Particles: Precursors of Clouds
Clouds are an important part of the earth's climate due to their absorption, emission, and reflectance of radiation. Understanding their formation and properties is critical to predicting earth's present and future radiative budgets. All of the water droplets within clouds were formed by condensation of water onto initial seed particles called cloud condensation nuclei (CCN), or ice nuclei (IN) in the case of ice clouds. These CCN sometimes come from particles directly emitted to the atmosphere, like dust, pollen, sea salt, and soot; alternatively, CCN may form via homogeneous nucleation, a process in which solid particles are formed directly out of the coagulation of gas phase molecules in the atmosphere.
ACD scientist Jim Smith and postdoc Mike Lawler study the composition of small, recently formed particles in the atmosphere in order to understand what chemical compounds are responsible for particle growth. Knowing what conditions and compounds are necessary for particles to grow is a step towards estimating how important nucleation is for cloud formation. For this work, they have developed a unique instrument called the Thermal Desorption Chemical Ionization Mass Spectrometer, or TDCIMS, to measure the composition of small (10-30 nm in diameter) particles in the atmosphere.
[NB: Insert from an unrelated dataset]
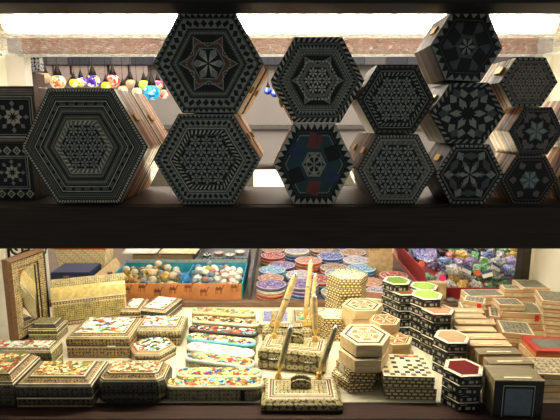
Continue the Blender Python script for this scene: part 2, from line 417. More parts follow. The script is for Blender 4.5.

Particle Events in the Marine Atmosphere
In May 2011 the TDCIMS was deployed at Mace Head, Ireland, a remote coastal station (Fig. 1), alongside other instruments measuring the physical and chemical properties of ambient aerosol (a term meaning particles suspended in the air). While sea salt and dust are thought to be the main components of larger particles in clean marine air, the composition of nanometer-sized particles is still an open question. Some evidence suggests that there is a large component of mixed sulfate-organic aerosol in this size range, implying that the particles were nucleated and grown from gas phase sulfuric acid and organic compounds. Other evidence has shown that sea salt can be directly emitted from the ocean surface at these small sizes.
Figure 1. Mace Head Atmospheric Research Station.
Aerosol size distributions made at the site showed evidence for what researchers had previously termed 'open ocean nucleation' events, during which there were large increases in particle number at small sizes, around 10-70 nm (Fig. 2). The TDCIMS observations, combined with observations of particle hygroscopicity by colleagues at the University of Manchester, UK, indicate that these events likely result from the condensation of organic vapors onto existing sea salt particles. It was not possible to determine the nature of these vapors more specifically, but the clean nature of the airmasses suggests that they were emitted from the ocean surface. If this is the case, ocean biota may be the determining factor in the formation of potential CCN in this clean marine environment.
Figure 2. Scanning Mobility Particle Sizer (SMPS) plot of particles observed at Mace Head, with strong 10-70 nm particle enhancement event circled.